Expliquem-me, por favor, mas bem devagarinho!

O que não compreendo é quais as adaptações ou especificidades implicadas no facto de ter trabalhadores LGBTQ+ numa organização.

Apeteceu-me começar este texto pedindo que me expliquem tudo, bem devagarinho, porque há demasiadas coisas, nestes estranhos tempos, que eu não consigo perceber.

E claro que há o tempo líquido, as gerações líquidas, a efemeridade, a mudança acelerada...

E claro que há também o facto de eu ter já dobrado o cabo dos cinquenta e, afinal, justamente pela aceleração da mudança, estes cinquenta anos parecerem equivaler a qualquer coisa como duzentos…

Mas mesmo reconhecendo a relevância dos dois pressupostos acima, continuam a existir factos sociais que estão totalmente para além da minha (possivelmente escassa) capacidade de compreensão. Li há dias, numa revista semanal de infomação, que existe uma secção LGBTQ+ na Google, secção essa dirigida por um português.

Pareceu-me, da leitura da entrevista, que essa secção, que eu inicialmente presumi ser orientada para a produção de conteúdos de interesse específico para a comunidade LGBTQ+, é, na verdade, uma secção ou departamento de natureza interna, com finalidades inclusivas, isto é, protector da diferença dentro da organização ou, nas palavras do próprio responsável, uma secção destinada a “assegurar que cada funcionário que se identifica como LGBTQ+ saiba e sinta que na Google, quem ele/ela ama não interfere na sua carreira”.

Não me considerando eu uma pessoa de preconceitos – ou talvez, numa formulação mais correcta e para não resvalar para a tendencial hipocrisia dos discursos dominantes – não me considerando eu uma pessoa de preconceitos, na justa medida em que é possível uma pessoa não ter preconceitos, a minha estranheza vem do facto de numa empresa multinacional da dimensão e da importância da Google ser necessário “proteger” os trabalhadores (lamento, mas não aprecio a moderna expressão colaboradores) face a algo que é, exclusivamente, do domínio da vida privada e íntima desses trabalhadores.

Ou, o mesmo será dizer, não consigo perceber o que tem a organização (qualquer organização) a ver com a orientação, as escolhas ou as vivências privadas da afectividade e da sexualidade de quem nela, e para ela, trabalha.

Aliás, eu trabalho há muitos anos numa organização e acredito – e quero continuar a acreditar – que esta organização não se interessa minimamente por quem “eu amo” ou deixo de amar.

E sabe, esta organização em que eu trabalho, que sou casada pelo facto de haver um IRS a descontar do meu salário.

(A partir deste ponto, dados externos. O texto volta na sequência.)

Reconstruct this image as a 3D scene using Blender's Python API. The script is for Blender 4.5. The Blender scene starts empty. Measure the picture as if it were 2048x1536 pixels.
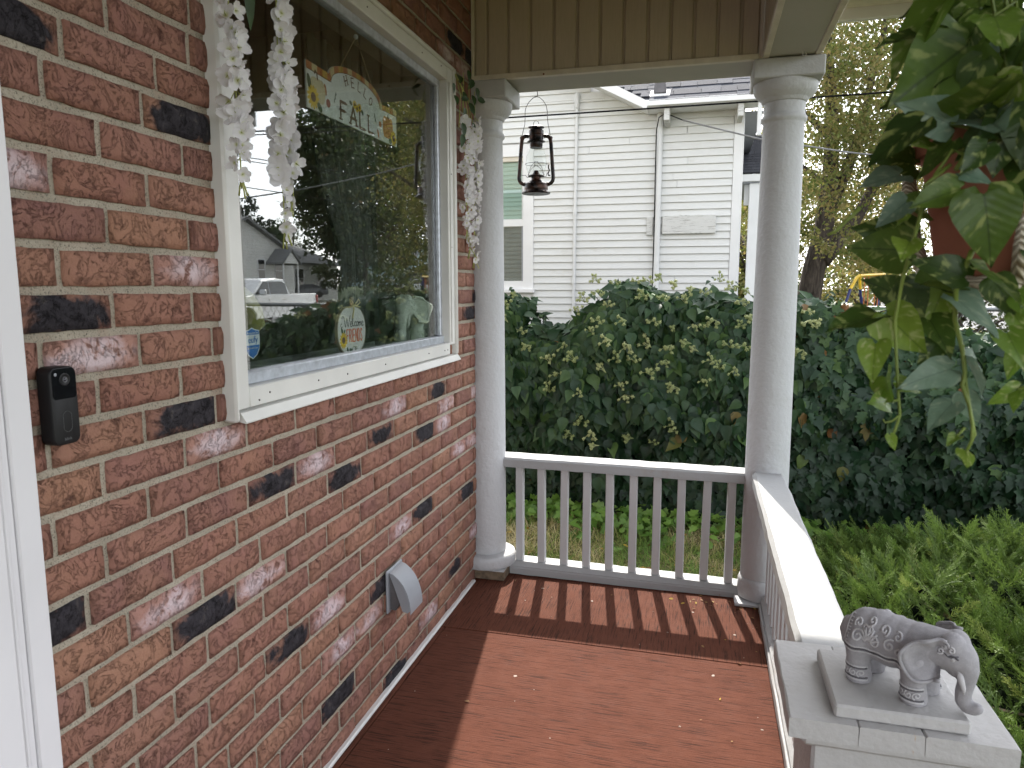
import bpy, math, random
import numpy as np
from mathutils import Vector, Matrix, noise as mnoise
from mathutils.bvhtree import BVHTree

random.seed(7)
rng = np.random.default_rng(7)
PI = math.pi
R = math.radians
S = bpy.context.scene
COL = S.collection

# ------------------------------------------------------------------ camera, sky, sun, exposure
CAM = Vector((1.0453, 0.0, 1.4343))
YAW, PITCH, ROLL, FPX = 0.258936, 0.134836, -0.000528, 1431.17
_cy, _sy, _cp, _sp = math.cos(YAW), math.sin(YAW), math.cos(PITCH), math.sin(PITCH)
FWD = Vector((-_sy * _cp, _cy * _cp, -_sp))
_r0 = Vector((_cy, _sy, 0))
_u0 = _r0.cross(FWD)
RGT = _r0 * math.cos(ROLL) + _u0 * math.sin(ROLL)
UPV = _u0 * math.cos(ROLL) - _r0 * math.sin(ROLL)
cam = bpy.data.cameras.new("camera")
cam.sensor_width = 36
cam.lens = FPX / 2048 * 36
cam.clip_start = 0.05
cam.clip_end = 900
cam.dof.use_dof = True
cam.dof.focus_distance = 3.0
cam.dof.aperture_fstop = 11.0
camo = bpy.data.objects.new("camera", cam)
COL.objects.link(camo)
mw = Matrix((RGT, UPV, -FWD)).transposed().to_4x4()
mw.translation = CAM
camo.matrix_world = mw
S.camera = camo

SUN_EL, SUN_AZ = R(44), R(-9)           # azimuth measured from +y towards +x
world = bpy.data.worlds.new("World")
S.world = world
world.use_nodes = True
wn = world.node_tree
wn.nodes.clear()
sky = wn.nodes.new("ShaderNodeTexSky")
sky.sky_type = 'NISHITA'
sky.sun_disc = False
sky.sun_elevation = SUN_EL
sky.sun_rotation = SUN_AZ
sky.altitude = 1300
sky.air_density = 1.0
sky.dust_density = 4.0
sky.ozone_density = 1.0
hs = wn.nodes.new("ShaderNodeHueSaturation")
hs.inputs['Saturation'].default_value = 0.20
bg = wn.nodes.new("ShaderNodeBackground")
bg.inputs['Strength'].default_value = 0.15
wo = wn.nodes.new("ShaderNodeOutputWorld")
wn.links.new(sky.outputs[0], hs.inputs['Color'])
wn.links.new(hs.outputs[0], bg.inputs['Color'])
wn.links.new(bg.outputs[0], wo.inputs['Surface'])

sl = bpy.data.lights.new("sun", 'SUN')
sl.energy = 2.0
sl.angle = R(0.8)
sl.color = (1.0, 0.94, 0.85)
so = bpy.data.objects.new("sun", sl)
COL.objects.link(so)
sdir = Vector((math.sin(SUN_AZ) * math.cos(SUN_EL), math.cos(SUN_AZ) * math.cos(SUN_EL), math.sin(SUN_EL)))
so.rotation_euler = sdir.to_track_quat('Z', 'Y').to_euler()
so.location = (0, 20, 30)

S.view_settings.view_transform = 'Standard'
S.view_settings.look = 'None'
S.view_settings.gamma = 1
S.view_settings.use_curve_mapping = False
S.view_settings.exposure = 2.22
S.render.engine = 'CYCLES'
S.cycles.use_denoising = True
S.cycles.max_bounces = 8
S.cycles.diffuse_bounces = 4
S.cycles.glossy_bounces = 4
S.cycles.transmission_bounces = 6
S.cycles.transparent_max_bounces = 16
S.cycles.sample_clamp_indirect = 8
S.cycles.caustics_reflective = False
S.cycles.caustics_refractive = False


def at(u, v, x=None, y=None, z=None):
    """a measured photo point (2048x1536) put on the plane x, y or z"""
    d = FWD + RGT * ((u - 1024) / FPX) - UPV * ((v - 768) / FPX)
    if x is not None:
        t = (x - CAM.x) / d.x
    elif y is not None:
        t = (y - CAM.y) / d.y
    else:
        t = (z - CAM.z) / d.z
    return CAM + d * t


# ------------------------------------------------------------------ materials
class NT:
    def __init__(s, name):
        m = bpy.data.materials.new(name)
        m.use_nodes = True
        s.m = m
        s.t = m.node_tree
        s.t.nodes.clear()
        s.out = s.n('OutputMaterial')
        s.co = None

    def n(s, kind, **kw):
        nd = s.t.nodes.new('ShaderNode' + kind)
        for k, v in kw.items():
            if k.startswith('i_'):
                key = k[2:]
                key = int(key) if key.isdigit() else key.replace('_', ' ')
                nd.inputs[key].default_value = v
            else:
                setattr(nd, k, v)
        return nd

    def l(s, a, b):
        s.t.links.new(a, b)

    def coord(s, kind='Object', rnd=False, scale=None):
        tc = s.n('TexCoord')
        o = tc.outputs[kind]
        if scale:
            mp = s.n('Mapping')
            mp.inputs['Scale'].default_value = scale
            s.l(o, mp.inputs['Vector'])
            o = mp.outputs[0]
        if rnd:
            oi = s.n('ObjectInfo')
            mul = s.n('VectorMath', operation='SCALE')
            mul.inputs[0].default_value = (37.1, 51.7, 23.3)
            s.l(oi.outputs['Random'], mul.inputs['Scale'])
            ad = s.n('VectorMath', operation='ADD')
            s.l(o, ad.inputs[0])
            s.l(mul.outputs[0], ad.inputs[1])
            o = ad.outputs[0]
        return o

    def noise(s, co, scale, detail=4, rough=0.55, dist=0):
        nd = s.n('TexNoise')
        nd.inputs['Scale'].default_value = scale
        nd.inputs['Detail'].default_value = detail
        nd.inputs['Roughness'].default_value = rough
        nd.inputs['Distortion'].default_value = dist
        s.l(co, nd.inputs['Vector'])
        return nd.outputs['Fac']

    def ramp(s, fac, stops, interp='LINEAR'):
        r = s.n('ValToRGB')
        cr = r.color_ramp
        cr.interpolation = interp
        while len(cr.elements) > 1:
            cr.elements.remove(cr.elements[-1])
        for i, (p, c) in enumerate(stops):
            if i:
                e = cr.elements.new(p)
            else:
                e = cr.elements[0]
                e.position = p
            if not hasattr(c, '__len__'):
                c = (c, c, c)
            e.color = (*c[:3], 1)
        s.l(fac, r.inputs['Fac'])
        return r.outputs['Color']

    def mix(s, fac, a, b, blend='MIX'):
        m = s.n('Mix', data_type='RGBA', blend_type=blend)
        for sock, v in ((m.inputs['Factor'], fac), (m.inputs[6], a), (m.inputs[7], b)):
            if hasattr(v, 'links') or hasattr(v, 'is_linked'):
                s.l(v, sock)
            elif hasattr(v, '__len__'):
                sock.default_value = (*v[:3], 1)
            else:
                sock.default_value = v
        return m.outputs[2]

    def bump(s, height, strength=0.5, dist=0.002, normal=None):
        b = s.n('Bump')
        b.inputs['Strength'].default_value = strength
        b.inputs['Distance'].default_value = dist
        s.l(height, b.inputs['Height'])
        if normal is not None:
            s.l(normal, b.inputs['Normal'])
        return b.outputs[0]

    def math(s, op, a, b=None, clamp=False):
        m = s.n('Math', operation=op, use_clamp=clamp)
        for i, v in enumerate((a, b)):
            if v is None:
                continue
            if hasattr(v, 'is_linked'):
                s.l(v, m.inputs[i])
            else:
                m.inputs[i].default_value = v
        return m.outputs[0]

    def finish(s, col, rough=0.6, metal=0.0, normal=None, spec=0.5, trans=None, coat=0):
        p = s.n('BsdfPrincipled')
        for sock, v in ((p.inputs['Base Color'], col), (p.inputs['Roughness'], rough), (p.inputs['Metallic'], metal)):
            if hasattr(v, 'is_linked'):
                s.l(v, sock)
            elif hasattr(v, '__len__'):
                sock.default_value = (*v[:3], 1)
            else:
                sock.default_value = v
        p.inputs['Specular IOR Level'].default_value = spec
        p.inputs['Coat Weight'].default_value = coat
        if normal is not None:
            s.l(normal, p.inputs['Normal'])
        sh = p.outputs[0]
        if trans:
            tr = s.n('BsdfTranslucent')
            if hasattr(col, 'is_linked'):
                s.l(col, tr.inputs['Color'])
            else:
                tr.inputs['Color'].default_value = (*col[:3], 1)
            mx = s.n('MixShader')
            mx.inputs[0].default_value = trans
            s.l(p.outputs[0], mx.inputs[1])
            s.l(tr.outputs[0], mx.inputs[2])
            sh = mx.outputs[0]
        s.l(sh, s.out.inputs['Surface'])
        return s.m


def plain(name, col, rough=0.6, metal=0.0, spec=0.5, nscale=12, namt=0.25, bscale=60, bstr=0.25, bdist=0.001, trans=None, rnd=False, coat=0):
    """one colour with soft mottling and fine relief"""
    t = NT(name)
    co = t.coord('Object', rnd)
    f = t.noise(co, nscale, 5)
    c1 = [c * (1 - namt) for c in col]
    c2 = [min(1, c * (1 + namt)) for c in col]
    c = t.ramp(f, [(0.3, c1), (0.7, c2)])
    nrm = t.bump(t.noise(co, bscale, 4), bstr, bdist) if bstr else None
    return t.finish(c, rough, metal, nrm, spec, trans, coat)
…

E sabem alguns amigos, dentro dessa organização em que eu trabalho, quem é o meu marido (mas sabem-no porque são meus amigos e, como tal, eu lhes concedi acesso a esse conhecimento, e não porque são A organização).

A organização, repito, nada tem a ver com a minha vida íntima e privada e não serei eu a fornecer-lhe qualquer informação a respeito da mesma. Porque é disso que se trata: de privacidade, de vida privada, de tempo privado, relativamente aos quais nenhuma organização empregadora deveria poder exercer qualquer controlo ou ingerência (nem em nome de uma suposta protecção).

E protecção contra quê? Contra o bullying organizacional? Nesse caso, a forma mais adequada seria evitar e condenar esse bullying, sejam quais forem os pretextos que o desencadeiam (orientação sexual, identidade de género, altura, peso, miopia, estrabismo...).

Compreendo que uma organização que empregue cidadãos portadores de determinados tipos de deficiência tenha de fazer, internamente, as correspondentes adaptações e que tenha de desenvolver respostas inclusivas e de apoio às necessidades específicas destes trabalhadores (conheço até exemplos de boas-práticas neste domínio em Portugal). O que não compreendo é quais as adaptações ou especificidades implicadas no facto de ter trabalhadores LGBTQ+ numa organização.

Parece-me, aliás, que nesta febril vontade de incluir e proteger, se está a criar diferença. Uma diferença que não deveria existir, simplesmente porque não tem razão para existir.

E parece-me também que, nesta vontade de incluir, os limites se estão a tornar perigosamente ténues, quer na legitimação e consagração da ingerência da organização empregadora, naquilo que é a vida íntima dos seus trabalhadores, desvalorizando, ainda mais, o já de si tão debilitado conceito de privacidade; quer na formação de verdadeiros guetos auto-impostos, onde nos fechamos aos outros, protegendo, sim, a nossa “diferença”, mas privando-nos de conhecer a “diferença” do outro.

Será, em última instância, a definitiva consagração do mais absoluto maniqueísmo: “são bons os que são como eu, são maus todos os outros”. E depois dizem-me que isto é inclusão... Talvez seja melhor explicarem-me tudo de novo, mas bem devagarinho, por favor!